To the aspiring marketers


Dear aspiring marketers,

This is an industry that requires you to learn endlessly and behold a clear understanding of your strengths and weaknesses in order to succeed. I hope by sharing my story, you will be inspired on your own journey.

I did not embark on my career knowing what I was doing.  Armed with my ignorance and a bank debt from my failed business, I had to do what I was most confident in at that point. Event Management. Fortunately or unfortunately, I was put into a management position because of my entrepreneurial background and a “gung ho” attitude towards getting things done.  I recall sitting in a creative meeting once and the term “through-the-line” was being used over and over again. I had no idea what that was. I went back and read up everything I could get my hands on “TTL, ATL, BTL”, “360 marketing”, “experiential marketing”, “buzz marketing”, “guerilla marketing”, whatever you called it. For a short period of time when I first joined the company, I didn’t even know how “rate card” was spelt. I thought it was “red card” because most of the cards we collected from the media happens to be red in colour. I couldn’t tell the different between “long-arms” and “spotlights”, or how to cost for production. Of course, I did screw up. But about 6 years after I left this company, I was invited back to give a workshop on integrated marketing.

Then from event management, I moved on to PR. In fact, when I first tried to interview for a PR company, due to my lack of experience in communications, I was not granted any attention. I went all the way to the MD of my target companies and asked for an opportunity.  I was granted not one interview, but thirteen. A position with an attractive package was offered to me, despite my lack of knowledge in PR then, but which I declined due to its location (Shanghai). However, that interview process clearly defined the role I’d like to play in communications, aligned with my strengths and interests; digital. While I continued my event management career, I decided to brush up my digital knowledge profusely. I knew I needed to do two things. One is to fill in my knowledge gap, the other is to network with the right people who will get me there. Thus, the birth of this blog. Apart from my day-to-day engagement on social media with industry experts, I also gave myself a quota to meet at least one new person a week. That makes at least 52 new contacts a year. In fact, there are times I schedule 3 new persons a week and attended as many networking events I could, ask as many questions as I can and share my thoughts as much as possible whether or not they may sound silly. One fine day, I was referred by an acquaintance to my next monumental opportunity, to lead up digital in a PR agency.

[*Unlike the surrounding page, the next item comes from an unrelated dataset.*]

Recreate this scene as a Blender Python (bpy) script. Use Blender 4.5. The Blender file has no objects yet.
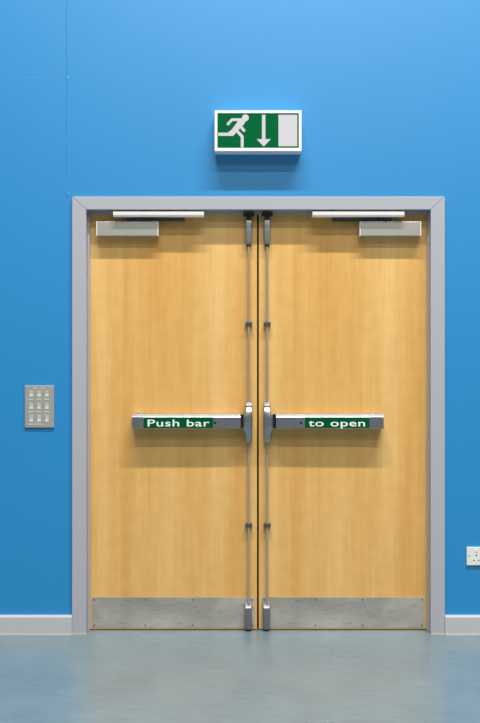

Without communications experience nor academic major, joining a PR agency is a totally new learning curve. I had no idea what does lingo like “AVE” meant and I could not make out the difference between PR writing and business writing. It was demoralising to find myself with the poorest command of English in the entire office since I was used to writing with marketing fluff and ambiguity. It also does not help that my department is an isolated one that does not fit into any of the other “normal” functions within the company. And so, I requested to sit into as many meetings as I can, citing the excuse of identifying opportunities to clients. While that is indeed one of the agenda, the other agenda is to absorb and learn as much about PR as I can and to understand the operations within the structure. I even suggested to my boss to send me to a PR writing course despite that was not within my scope of work. She was very supportive but unfortunately PR Academy by then, was more or less defunct. I spent a lot of time engaging with my superiors locally and regionally; not because I was trying to play in their favour but because I was seeking mentorship to fill in my knowledge gap. I was not afraid to post suggestions and proposals or ideas to my bosses even if I knew it was not “normal”, the discussion plays a significant role in the moulding of my foundations and school of thought.

Years passed, and I run my own agency today, train regionally and counsel clients at C-Level. But my learning does not stop here. Moving on from marketing concepts, marketing is increasingly becoming a science; behavioural psychology and data-driven communications. Disruption in the industry, trends and even management models is a key learning interest for me currently. All of us have different gaps at different points of our life. It is not who we are today that determines our success, it is who we want to be that does.

So long story short, here are a few tips I’d like to share with aspiring marketers.

  1. Ask as many questions as you can. Even when you get slammed in the face, ignored, trampled on, ask anyway.
  2. Read as many books and/or articles as you can across all functions of marketing, the lines are blurring and you need to be in the best position to counsel your clients.
  3. Network. It may bring you unprecedented opportunities.
  4. Pursue opportunities proactively. It is not for you to judge if you are apt for the job, but it is your responsibility to sell yourself in a manner that will prove to be an asset to your target employer.
  5. Attitude and aptitude are far more treasured traits than experience.